On the 2024 process, she said she received a letter from Attorney General Reginald Armour, SC, on May 21, a little over a week after an invitiation attorneys to apply for admission to the Inner Bar was gazetted on May 13.

She said Armour told her he received 53 applications, and she was given this list.

Seebaran-Suite said she received approval from LATT’s counsel to approach some senior counsel for their views on whom it would be appropriate to admit to the Inner Bar.

“The Executive approved a listing of the members of the Inner Bar whom I would approach to consult,” Seebaran-Suite disclosed in her e-mail explanation to members.

Newsday was told the “executive” comprises part of the association’s council.

She said on June 3, she met with those senior counsel who were available, and they were to send her their selections anonymously.

“I then finalised the persons whose names would be carried forward and communicated them to the Attorney General on June 5, 2024.

On June 4, 2024, the AG wrote to me informing me of the names which were being submitted by him to the President.

“The AG had no further discussion with me before the announcement of the awardees.”

On June 17, President Christine Kangaloo presented instruments of appointment to 13 attorneys at a ceremony at President’s House, St Ann’s. Two more were given their instruments on the succceding days, as they were not in the country at the time.

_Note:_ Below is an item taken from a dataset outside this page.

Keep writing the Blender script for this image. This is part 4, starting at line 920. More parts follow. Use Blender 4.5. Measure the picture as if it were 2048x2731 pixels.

One more is expected to receive an instrument, bringing the total number to 16 attorneys conferred with the title of senior counsel.

Seebaran-Suite said the practice of consulting with the president of LATT had existed for many years.

“My decision to engage with the process was informed primarily by two factors.”

These, she said, were: “The attempt to seek reform of the process in 2023 had been stymied by the outright refusal of the Prime Minister to even meet with us and the speed with which the appointments were made without further referral to LATT after the refusal of the request for a meeting.

“The desirability nevertheless of participating in the process as a courtesy and to provide some guidance on the appointments notwithstanding the limitations of the engagement.”

In a statement on June 20, LATT renewed calls for the adoption of the recommendations of its 2015 “silk report” on the appointment of senior counsel “to ensure a transparent and independent process of selection at specified intervals which is not subject ultimately to the dictates of the executive.”